In general life is pretty good here
, about 90 degrees inside our Teachers' Resource Centre, in Lawra (where we work) today, just a little different from the October snow in the UK. We have beeen working hard here but we have also made sure that we have travelled and explored Ghana and surrounding countries.
We are now entering a season called the Harmattan - it is very hot and windy during the day - coming from the Sahara desert - but quite cool at night, we even have to put a blanket on sometimes!
We have a few months (5) remaining in Lawra and we are beginning to wonder how we will cope with the luxury and prosperity of the UK.
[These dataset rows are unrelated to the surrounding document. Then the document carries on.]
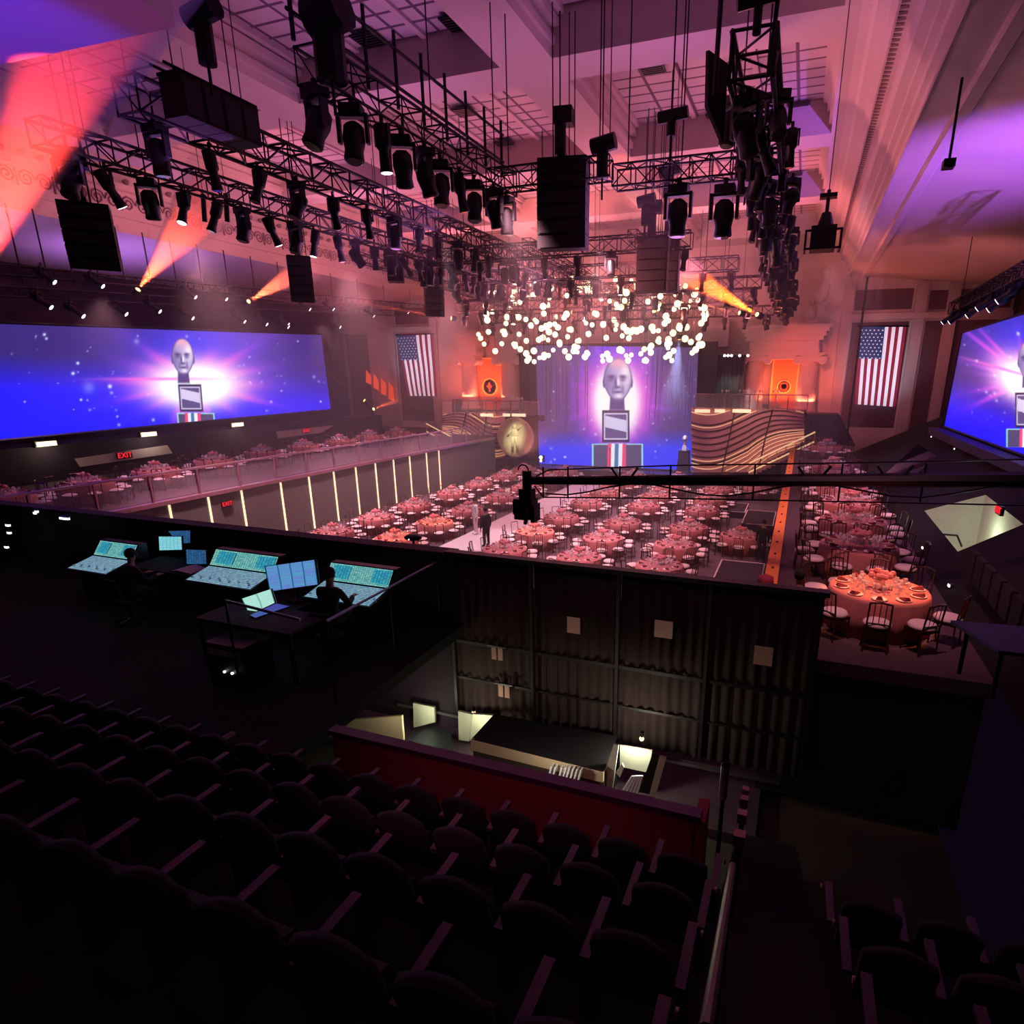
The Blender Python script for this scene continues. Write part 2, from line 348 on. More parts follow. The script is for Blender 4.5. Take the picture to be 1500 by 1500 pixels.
# ------------------------------------------------------------------ right terrace edge, bank and vomitories
cb = MB().box(-0.42, -0.12, 10.4, 43, TZ - 0.25, TZ + 0.12)  # kerb coloured orange, the orange light along it put into the material
o = tag(cb.build('edge_ramp', 'orange_panel'), 'long orange-lit kerb running along the edge of the raised terrace', 'kerb')
for i in range(24):
    y = 11.2 + i * 1.3; MB().box(-0.3, -0.24, y, y + 0.12, TZ + 0.12, TZ + 0.14).build('kerb_stud', 'maroon', o)
def bank(x, y): return Vector((x, y, -4.6 + 0.5 * (x - 3.3)))
def on_bank(px, py):
    d = at(px, py, 'Y', 1.0); k = (-4.6 - 0.5 * 3.3) / (d.z - 0.5 * d.x); return d * k
H1 = [on_bank(*p) for p in ((1354, 748), (1403, 808), (1499, 768), (1444, 725))]
m = MB(); y0 = 10.0; 
outer = [bank(3.3, 30), bank(3.3, 8), bank(8.2, 8), bank(8.2, 30)]
H1[0].y = min(H1[0].y, 29.5)
for i in range(4):
    j = (i + 1) % 4; m.quad(outer[i], outer[j], H1[j], H1[i])
m.quad(bank(3.3, 43), bank(3.3, 30), bank(8.2, 30), bank(8.2, 43))
m.quad(bank(3.3, 8), bank(3.3, 0), bank(8.2, 0), bank(8.2, 8))
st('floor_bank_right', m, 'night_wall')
m = MB(); low = [p + Vector((0.0, 0, -1.9)) for p in H1]
for i in (0, 2, 3): j = (i + 1) % 4; m.quad(H1[i], H1[j], low[j], low[i])
m.quad(*low)
st('wall_vomitory', m, 'green_white')
st('wall_vomitory_low', MB().quad(H1[1], H1[2], low[2], low[1]), 'night_wall')
vc = sum(H1, Vector()) / 4
point(vc + Vector((0.1, 0, -0.5)), (0.85, 0.95, 0.7), 38, 0.1)
exit_sign(at(1462, 747, 'X', low[2].x - 0.75), 0.42, 0.22, 'red exit sign inside the pale lit stairwell of the seating bank', 'Y')
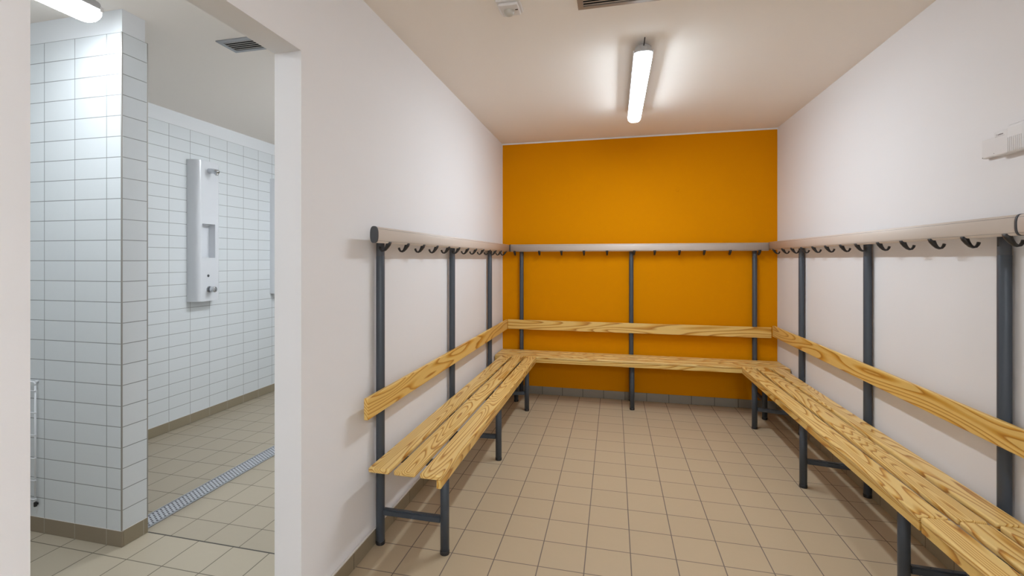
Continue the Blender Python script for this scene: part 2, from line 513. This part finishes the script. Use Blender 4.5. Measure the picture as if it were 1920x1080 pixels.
make_bench('lacquered pine slatted bench with aluminium coat rail along the left white wall beside the doorway',
           (XL, 3.2, 0), -PI / 2, -1, 'y', 0.030,
           (1.925, 4.500), [2.126, 3.19, 4.24], [2.126, 3.208, 4.31], [2.104 + .2125 * k for k in range(13)],
           (1.928, 4.808), (1.978, 4.800), 0.412, 0.099, 0.120, 0.355, (0.653, 0.749), [1.973], 0.078, 1.4685)
make_bench('short pine bench with coat rail across the orange end wall between the two side benches',
           (0.16, YB, 0), PI, -1, 'x', 0.030,
           (XL + 0.012, XR - 0.012), [-.905, .162, 1.235], [-.905, .160, 1.242], [-.966, -.717, -.499, -.281, -.063, .187, .372, .59, .804, 1.021, 1.262],
           (-1.040, 1.362), (-1.010, 1.3335), 0.375, 0.096, 0.113, 0.307, (0.655, 0.750), [-1.0108], 0.080, 1.4700)
make_bench('longest visible pine bench with coat rail on the right white wall, reaching the orange wall',
           (XR, 3.27, 0), PI / 2, 1, 'y', 0.024,
           (2.046, 4.500), [4.228, 3.220, 2.216], [4.300, 3.266, 2.228], [4.691, 4.46, 4.247, 4.038, 3.829, 3.617, 3.398, 3.205, 2.964, 2.749, 2.53, 2.324, 2.108],
           (2.041, 4.800), (2.060, 4.810), 0.382, 0.092, 0.114, 0.335, (0.672, 0.768), [2.054], 0.078, 1.4765)
make_bench('pine bench cut off at the bottom right, butted to the longer right-wall bench',
           (XR, 1.03, 0), PI / 2, 1, 'y', 0.024,
           (0.02, 2.034), [0.16, 1.84], [0.16, 1.84], [1.895 - .2125 * k for k in range(9)],
           (0.02, 2.0385), (0.03, 2.048), 0.382, 0.092, 0.114, 0.335, (0.672, 0.768), [0.026], 0.078, 1.4765)

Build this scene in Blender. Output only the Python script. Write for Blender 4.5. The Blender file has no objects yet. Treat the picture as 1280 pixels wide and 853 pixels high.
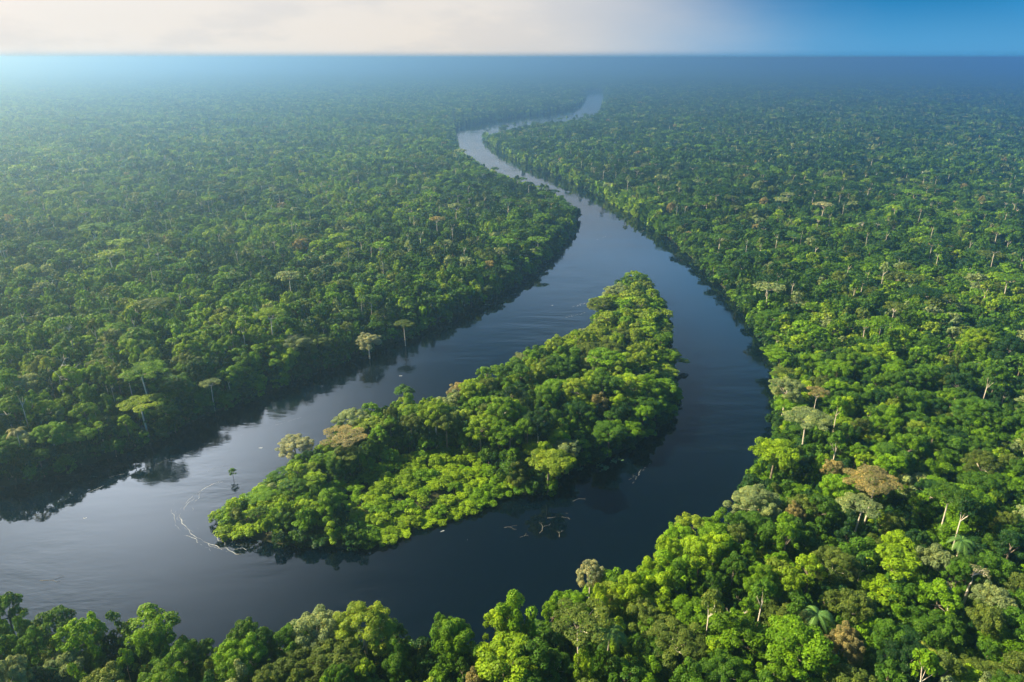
import bpy, math, random
import numpy as np
from mathutils import Vector

R = math.radians
S = bpy.context.scene
C = S.collection
rng = np.random.default_rng(7)
random.seed(7)

# ------------------------------------------------------------------ camera
F_PX, CX, CY = 865.0, 640.0, 426.5
PITCH, CAM_H = 22.3, 150.0
cam_d = bpy.data.cameras.new('camera')
cam = bpy.data.objects.new('camera', cam_d)
C.objects.link(cam)
cam.location = (0, 0, CAM_H)
cam.rotation_euler = (R(90 - PITCH), 0, 0)
cam_d.sensor_width = 36.0
cam_d.lens = F_PX / 1280 * 36.0
cam_d.clip_start, cam_d.clip_end = 1.0, 200000.0
S.camera = cam

# ------------------------------------------------------------------ light
SUN_AZ, SUN_EL = 80.0, 35.0          # degrees left of the view direction, height
sun_dir = Vector((-math.sin(R(SUN_AZ)) * math.cos(R(SUN_EL)),
                  math.cos(R(SUN_AZ)) * math.cos(R(SUN_EL)), math.sin(R(SUN_EL))))
sun_d = bpy.data.lights.new('sun', 'SUN')
sun_d.energy, sun_d.angle, sun_d.color = 5.0, R(0.6), (1.0, 0.84, 0.54)
sun = bpy.data.objects.new('sun', sun_d)
C.objects.link(sun)
sun.rotation_euler = sun_dir.to_track_quat('Z', 'Y').to_euler()

world = bpy.data.worlds.new('World')
S.world = world
world.use_nodes = True
wn, wl = world.node_tree.nodes, world.node_tree.links
wn.clear()


def N(tree, kind, **kw):
    n = tree.nodes.new(kind)
    for k, v in kw.items():
        if k == 'ins':
            for i, x in v.items():
                n.inputs[i].default_value = x
        else:
            setattr(n, k, v)
    return n


def math_node(tree, op, a, b=None, clamp=False):
    n = tree.nodes.new('ShaderNodeMath')
    n.operation, n.use_clamp = op, clamp
    for i, x in enumerate((a, b)):
        if x is None:
            continue
        if isinstance(x, (int, float)):
            n.inputs[i].default_value = x
        else:
            tree.links.new(x, n.inputs[i])
    return n.outputs[0]


def mixc(tree, fac, a, b):
    n = tree.nodes.new('ShaderNodeMix')
    n.data_type = 'RGBA'
    for sock, x in ((n.inputs[0], fac), (n.inputs[6], a), (n.inputs[7], b)):
        if isinstance(x, (int, float)):
            sock.default_value = x
        elif isinstance(x, tuple):
            sock.default_value = (*x, 1) if len(x) == 3 else x
        else:
            tree.links.new(x, sock)
    return n.outputs[2]


def smooth(tree, x, lo, hi):
    n = N(tree, 'ShaderNodeMapRange', interpolation_type='SMOOTHSTEP')
    n.inputs[1].default_value, n.inputs[2].default_value = lo, hi
    tree.links.new(x, n.inputs[0])
    return n.outputs[0]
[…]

Our way of life here is very different
: at about 4.00 a.m. the call to prayer at our local mosque is the first thing to disturb our sleep, followed soon after by the many cockerels (they do not seem to be able to crow at the same time here!), then we hear the first villagers and school children pumping water at the borehole, then it's the school's wake up alarm (a piece of wood banging on a big metal bar), then it's the Guinea fowl, turkeys, goats, and cows that parade by and graze around the house sniffing, snorting and scrapping; then it's our neighbour's motorbike (about 6.00) as he goes off to the village shop, then it's Jenny showering pouring luke warm water over herself with a cup from our bucket of bore hole water - such luxury! Breakfast at 7.00 - work at 08.00; and we are supposed to be retired!
Amongst the things we will not miss will be the snakes (four around the house to date), scorpions, the myriad of flies in the evenings (inside - May to October) and the long dark nights - 6.00pm - 6.00-am every day throughout the year; but UK is a long time away yet as we intend to finish here on March 31st 2009 and then travel south, arriving back in the UK, probably at the beginning of September; more of that another time.

Jenny is having a very domesticated week this week; she works really hard at the TRC but she still made a date and walnut cake, a chocolate cake and some hummous this week - fantastic, a real treat. My contributions, over time, have been home made mango chutney, lime pickle and orange and lime marmalade. Enough for now, if we start talking about the food that we do and do not have we will be here all night.
Jenny and her VSO colleague, Ruth, are facing a bit of a quandry at present with the Kindergartens (KG) project they are involved with; the KG staff have not been paid for 10 months and have just embarked on strike action (wouldn't you? , they are paid only £6 per month!) - unfortunately this is just the time when vital training and investment is being put into action - a real dilemma. Onwards and upwards!